Osaka homeless evictions meet resistance

A tent village in Utsubo park, Osaka was evicted this month to make way for an international rose festival.

The following report is from libcom.org forum posters who participated in defending against the eviction:

We are some disobedients who participated in the defense of the autonomous community at Utsubo park.

Utsubo was attacked by over 600 administration officials, guardsmen, police officers and riot squad in order to clear the park for the city’s upcoming ‘International Rose Festival’. The eviction of Utsubo comes in the context of a wider attack on the most exploited in the Kansai region, with the aim of their institutionalization and control. If the city achieves its aims and determines the eviction to be within a margin of acceptable loss, the communities that have cropped up on streets and parks all around Japan will come under even harsher attack.

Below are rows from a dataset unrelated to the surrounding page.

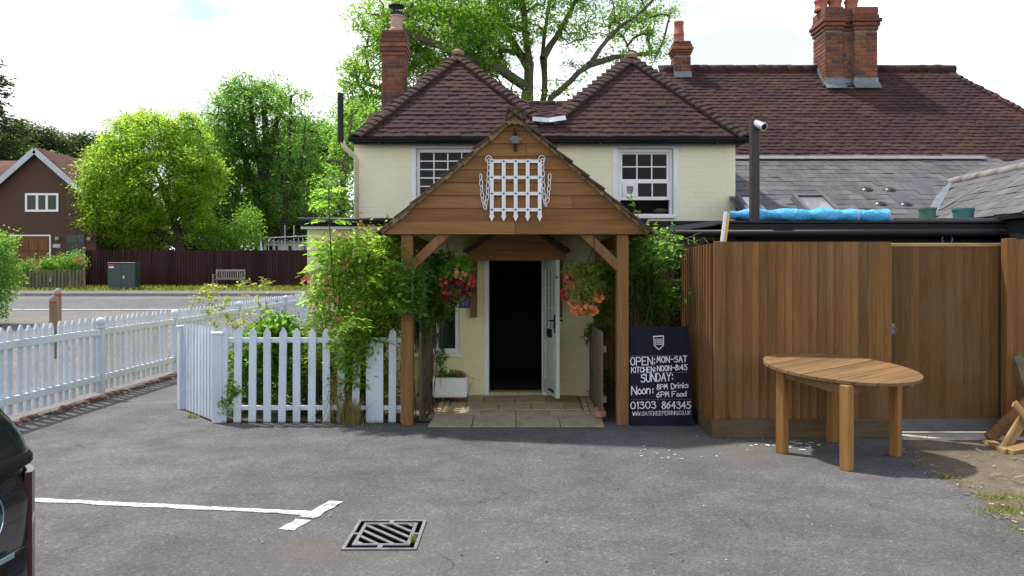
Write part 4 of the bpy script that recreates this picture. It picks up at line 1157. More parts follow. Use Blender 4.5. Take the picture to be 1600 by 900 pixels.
# triple stack
BY = 15.2
X = lambda px: PX(px, BY)
zb0, zt0 = PZ(130, BY), PZ(47, BY)
sh = [(X(1290), X(1317), 0), (X(1317.4), X(1334.6), .09), (X(1335), X(1371), 0)]
k = MB(); k.bb((X(1290) + .01, BY + .1, 4.9), (X(1371) - .01, BY + .6, zt0)); BC = k.build('chimney', M_BRICKM, RB)
for (a, b, o) in sh:
    k = MB(); k.bb((a + .006, BY + o + .006, 4.9), (b - .006, BY + o + .3, zt0 - .004)); k.build('shaft_core', M_BRICKM, BC)
    brick_face(BC, (a, BY + o), (b, BY + o), zb0, zt0, M_BRICK, (0, -1))
brick_face(BC, (X(1290), BY + .62), (X(1290), BY), zb0 - .0, zt0, M_BRICK, (-1, 0))
z = zt0
for (o, h) in ((.02, .075), (.045, .075), (.07, .075), (.03, .075), (.015, .15)):
    for (a, b, r) in sh:
        k = MB(); oo = o if r == 0 else -.001
        k.bb((a - oo, BY + r - o, z), (b + oo, BY + .62 + o, z + h - .005), .012); k.build('brick_course', M_BRICK, BC)
    z += h
for px in (1289, 1311, 1337):
    k = MB(); k.lathe([(.13, 0), (.135, .04), (.115, .06), (.12, .16), (.135, .18), (.135, .21), (.115, .23), (.11, .32), (.125, .34), (.125, .37), (.105, .40), (.10, .62), (.12, .66), (.12, .72)], (X(px + 4), BY + .32, z), 16)
    autosmooth(k.build('chimney_pot', M_POT, BC), 50)
k = MB()
for (a, b, o) in sh: k.bb((a - .015, BY + o - .02, zb0 - .02), (b + .015, BY + o - .007, zb0 + .10)); k.box(((a + b) / 2, BY + o - .07, zb0 - .05), (b - a + .06, .20, .012), Matrix.Rotation(.78, 3, 'X'))
k.box((X(1290) - .02, BY + .28, zb0 + .2), (.012, .75, .16), Matrix.Rotation(.78, 3, 'X'))
k.build('lead_flashing', M_LEAD, BC)
# small right stack beside the hip
SY = 15.45; X = lambda px: PX(px, SY)
SC, z = chimney(RB, X(1054), X(1079), SY, .34, 4.8, PZ(112, SY), PZ(86, SY), M_BROWNB if False else M_BRICK, oversail=[(.015, .05), (.035, .05), (.055, .06), (.03, .06), (.01, .06)], bl=.15)
k = MB(); k.lathe([(.115, 0), (.105, .04), (.10, .14), (.112, .16), (.10, .18), (.088, .34), (.10, .37), (.10, .41)], (X(1063.5), SY + .17, z), 14); autosmooth(k.build('chimney_pot', M_POT, SC), 50)
k = MB(); k.bb((X(1054) - .01, SY - .02, PZ(122, SY)), (X(1079) + .02, SY - .007, PZ(112, SY))); k.build('lead_flashing', M_LEAD, SC)

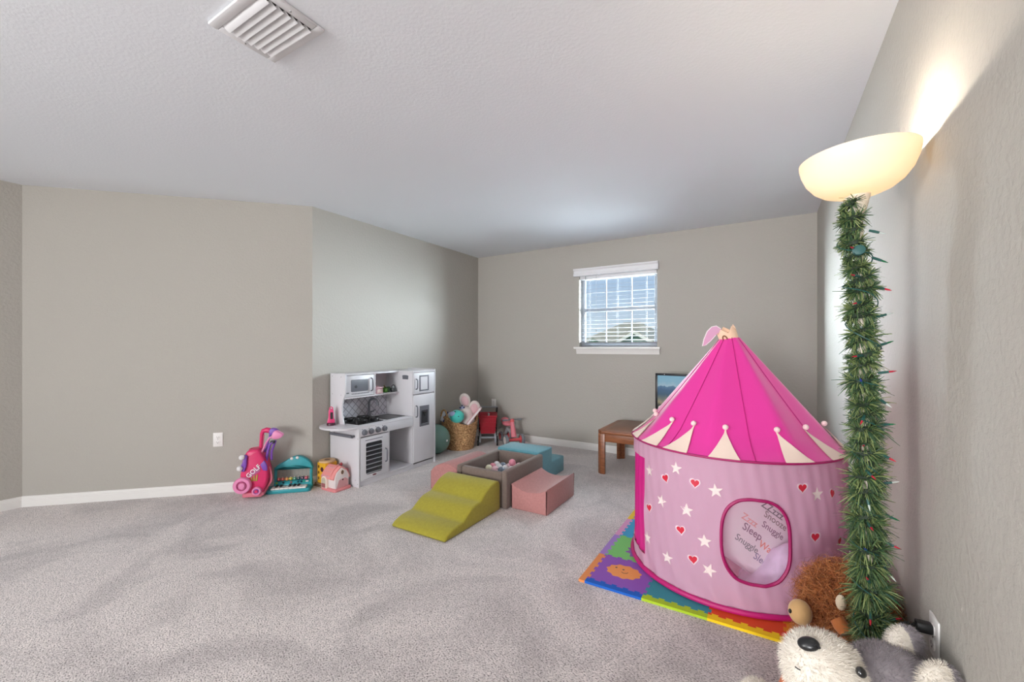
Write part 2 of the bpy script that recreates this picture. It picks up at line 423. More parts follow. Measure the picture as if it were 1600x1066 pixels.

This is the perspective under which the park was defended (involving over 150 people from all over the region, country and including some internationals). We came to the park with the following points of unity:

1. The small communities created on roadsides and parks across the country, especially West Japan, represent less a defense against the worst conditions of industrial capitalism like dispossession, poverty and other social ills, addressable by NGOs, Christians and other pity rackets, but are more accurately an attack on this same poverty, a dash for a better life, a life surely closed to the poorest of workers and non-workers if they do not attack and seize it for themselves.

2. Blue tents are by no means vision of a better future; they represent a meager communist process, against isolation and the new estrangement, impressive but still inadequate given the advanced state of their inhabitants’ dispossession. The communities characterize themselves by improvised, bric-a-brac living, by common defense against assault by the police and/or rampaging teens, by camaraderie, sake, relaxation, games and fun. It is no wonder that the squatting poor all over the city organize amongst themselves and easily become close; they are some of the last in a society devoured by the work imperative to question its assumptions. Even the so-called ‘prosperous workers’ have no room for gardens in their concrete boxes!

3. The above forms the basis for our participation in the defense of the parks. We think these perspectives should be generalized along the spectrum of all the exploited, all those who are forced into lives of endless work, spurred by the continual, violent dispossessions of capitalism, which leave few alternatives besides work or die. We say:

Burn your rent contracts!

Occupy social space!

For a beautiful life!

4. It follows that we make no demands to the administration, only of ourselves.

The night before the eviction we gathered in the lightless park. Some raged at the coming dispossession and violence, smashing parts of the park, tearing down the barriers the city had set up to ‘enclose’ the park, to arrest everyone inside. Trash was strewn everywhere ‘the city is trash’. Every obstruction was set up around the park to impede the progress of the riot squads, the park’s sparse forest became a spider-web. Graffiti appeared from nowhere. As soon as the city’s barriers had been taken down they were ripped apart and re-assembled to become barricades against the coming incursions. When the city arrived at three a.m. to attempt to ‘seal’ the park, they were charged and driven back, surrounded and assaulted by a furious mob. The TV cameras made sure to broadcast footage of an anonymous comrade who beat the skull of a city official with a chain (thanks for showing us they can bleed comrade!).

The night went back and forth. A comrade, Y-san, was arrested during a riot squad incursion and charged with assault. We were with the park until the early morning. Tense stand-offs and confrontations lasted for seven hours as the sun broke over the horizon. People going to work, and neighbors, walked by the scene and were inquisitive. The limited numbers of defenders fought for the park until their arrest, gathering for a sit-in around the tents. People scattered red, pink and white paper roses over the ground and their laps. The rose festival was here, it was ours. As the twenty squatters who lived there were pulled to a separate location, there were few left to defend the tents. Silent and shamed public employees tore down the twenty remaining tents as they were denounced and jeered. The flags of unions who had arrived too late fluttered as the blue tents fell. Utsubo’s tiny village was now gone.

At the same time at three other locations around the city, the administration attacked. Bureaucrats charged Ogimachi park, Nishinari park and Osaka-jo Park. With Osaka-jo the city’s planned eviction of five men was known for at least a month and not a surprise. At Ogimachi and Nishinari, the city charged the nearly empty parks as most were heading to work or occupied resisting the city at Utsubo. At both parks a wide swath was fenced off and declared a ‘no-go’ area, bound for construction.

Upon hearing this news after our long night in the park, we understood that the city had declared war on refuges against the onslaught of dispossession, and we felt discouraged at the overwhelming scope of the timed assaults. This lasted a few days until we made it to the parks concerned and found that our comrades had already torn apart the new fences and thrown them in the trash! These comrades understand even clearer now that the city cannot be compromised with. We participate now not because the struggle is ours, it isn’t, but we see how it must become ours; how it cuts across all the divisions of the exploited and affirms the wealth that we find among each other.